Pido que no me reprochen la reflexión medio gramatical o lexicográfica de hoy. Quien empezó a leer esta columna desde la primera vez, ha de saber que pretendo desvestir delicadamente la indisciplina que carcome la salud de nuestra libertad. Como sustantivo abstracto, la libertad parece una dilatada planicie para actuar. Dicen ustedes libertad y la voz alarga y ensancha la última sílaba en un creciente sonido que solo se apaga cuando quien la pronuncia pierde el aire: libertadddddd…
Tal vez haya forzado los términos del vocabulario. Lo admito: mi error es consciente; lo he cometido con un propósito. Por ello maticé mi criterio cuando dije que la «libertad parece», porque, enjuiciando rectamente, también podemos alargar hasta el ahogo la palabra pero: peroooo…
He dicho pero, sí. Porque si la libertad parece otorgarnos en su semántica abstracta la patente para obrar hasta cuando nos cansemos, en el plano social hemos de juzgarla como relación armónica entre dos o más personas. Hemos, pues, de pronunciarla como término concreto y vinculado a la pluralidad. Libertad. Esto es, capacidad de actuar con los límites que impone la existencia del otro.

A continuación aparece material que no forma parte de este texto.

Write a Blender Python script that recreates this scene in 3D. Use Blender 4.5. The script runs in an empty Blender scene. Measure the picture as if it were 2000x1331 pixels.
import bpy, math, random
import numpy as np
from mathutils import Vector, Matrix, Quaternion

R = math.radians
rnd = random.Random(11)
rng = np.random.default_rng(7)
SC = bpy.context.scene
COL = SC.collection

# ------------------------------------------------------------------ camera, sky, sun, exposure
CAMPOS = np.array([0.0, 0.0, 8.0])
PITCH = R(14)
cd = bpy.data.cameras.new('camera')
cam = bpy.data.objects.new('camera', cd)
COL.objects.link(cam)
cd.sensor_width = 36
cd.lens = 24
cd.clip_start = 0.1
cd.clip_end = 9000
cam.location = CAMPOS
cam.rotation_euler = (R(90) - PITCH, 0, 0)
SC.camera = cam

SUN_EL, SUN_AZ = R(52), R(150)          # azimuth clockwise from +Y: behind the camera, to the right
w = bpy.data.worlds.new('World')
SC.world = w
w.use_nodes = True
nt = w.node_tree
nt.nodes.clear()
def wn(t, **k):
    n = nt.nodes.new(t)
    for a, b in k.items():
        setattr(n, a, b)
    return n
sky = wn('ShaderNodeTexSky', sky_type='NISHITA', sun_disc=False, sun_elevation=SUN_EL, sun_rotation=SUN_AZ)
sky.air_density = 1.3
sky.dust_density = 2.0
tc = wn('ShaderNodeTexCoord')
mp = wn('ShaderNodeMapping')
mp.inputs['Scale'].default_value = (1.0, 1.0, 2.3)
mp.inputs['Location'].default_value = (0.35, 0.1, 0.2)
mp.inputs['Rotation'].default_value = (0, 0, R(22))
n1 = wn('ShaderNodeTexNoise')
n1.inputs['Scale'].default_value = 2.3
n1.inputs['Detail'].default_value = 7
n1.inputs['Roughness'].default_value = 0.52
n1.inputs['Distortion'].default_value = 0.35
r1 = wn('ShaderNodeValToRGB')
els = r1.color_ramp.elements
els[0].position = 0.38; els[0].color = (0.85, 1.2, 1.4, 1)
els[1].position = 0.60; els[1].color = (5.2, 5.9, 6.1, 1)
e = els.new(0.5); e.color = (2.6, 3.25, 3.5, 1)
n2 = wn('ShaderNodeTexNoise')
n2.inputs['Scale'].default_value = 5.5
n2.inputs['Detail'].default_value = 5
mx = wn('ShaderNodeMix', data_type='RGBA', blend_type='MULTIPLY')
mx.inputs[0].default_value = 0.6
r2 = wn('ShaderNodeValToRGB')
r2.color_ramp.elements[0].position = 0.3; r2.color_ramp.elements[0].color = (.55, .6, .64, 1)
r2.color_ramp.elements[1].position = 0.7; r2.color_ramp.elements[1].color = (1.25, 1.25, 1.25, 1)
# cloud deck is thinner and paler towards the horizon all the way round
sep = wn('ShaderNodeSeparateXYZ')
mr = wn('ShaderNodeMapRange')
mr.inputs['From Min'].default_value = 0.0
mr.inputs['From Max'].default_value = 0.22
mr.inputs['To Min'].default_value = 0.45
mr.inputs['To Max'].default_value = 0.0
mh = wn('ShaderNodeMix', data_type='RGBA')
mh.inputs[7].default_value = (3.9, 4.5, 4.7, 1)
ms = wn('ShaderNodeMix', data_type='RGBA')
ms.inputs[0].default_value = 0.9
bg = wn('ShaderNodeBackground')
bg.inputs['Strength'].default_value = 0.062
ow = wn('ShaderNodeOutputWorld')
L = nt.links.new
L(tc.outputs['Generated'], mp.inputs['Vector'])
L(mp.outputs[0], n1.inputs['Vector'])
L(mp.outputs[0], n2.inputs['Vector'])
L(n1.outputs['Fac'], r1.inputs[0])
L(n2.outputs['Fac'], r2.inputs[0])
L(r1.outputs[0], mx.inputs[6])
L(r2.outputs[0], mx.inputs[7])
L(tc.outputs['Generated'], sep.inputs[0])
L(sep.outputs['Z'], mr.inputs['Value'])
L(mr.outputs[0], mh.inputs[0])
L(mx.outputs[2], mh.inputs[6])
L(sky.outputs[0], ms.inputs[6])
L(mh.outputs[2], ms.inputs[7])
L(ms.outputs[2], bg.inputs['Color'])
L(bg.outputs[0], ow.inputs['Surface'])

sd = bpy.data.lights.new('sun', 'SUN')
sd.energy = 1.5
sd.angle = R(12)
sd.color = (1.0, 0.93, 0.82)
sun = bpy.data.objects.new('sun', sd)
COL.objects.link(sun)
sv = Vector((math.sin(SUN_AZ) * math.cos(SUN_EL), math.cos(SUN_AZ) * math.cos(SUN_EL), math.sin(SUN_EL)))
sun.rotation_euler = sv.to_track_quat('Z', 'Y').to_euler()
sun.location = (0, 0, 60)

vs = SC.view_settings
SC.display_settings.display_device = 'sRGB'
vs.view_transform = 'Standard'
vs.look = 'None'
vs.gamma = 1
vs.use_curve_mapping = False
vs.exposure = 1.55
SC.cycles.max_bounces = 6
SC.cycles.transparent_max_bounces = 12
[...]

Algunos —¿o muchos?— de nosotros estamos apareando como sinónimos a libertad y libertinaje. ¿Dónde no está presente la quiebra del ejercicio humano de la libertad? Desde precios alterados, hurtos de mercancía, hasta choferes de ómnibus que se asemejan a aquellos músicos populares de mi infancia que, después de cantar «Te sigo amando, voy preguntando», pasaban entre los pasajeros un jarrito o el sombrero. Ahora vemos a algunos choferes que cuando el viajero sube, extienden la mano para que, en vez de en la alcancía, la moneda caiga en el cepillo. Cualquiera podría decirle: no te apures, mi’jito; todavía no has cantado. Que cante mejor la alcancía, tiiiiiin…
El problema es mayor, lo sé. Me he quedado en lo más común y elemental. He dejado afuera la indisciplina en el trabajo; en las finanzas; en los servicios de variada índole; en la convivencia; en el urbanismo, cuya exigencia hasta ahora solo la hemos oído, porque uno invoca la acción cuando recorre esas calles del Vedado —ya no vedado— donde las líneas de fachadas se han extendido hasta la acera mediante un improvisado y liberal techo debajo del cual guardar el carro.
Sugiero, llegado al final, atenernos a un principio: la libertad termina donde comienza la de mi semejante, vecino, compatriota. Lo contrario es el desparpajo del libertinaje. Y qué diremos de leyes y organismos que parecen —digo parecen— disfrutar de ocio complaciente… Ese sería, ¿otro cuento?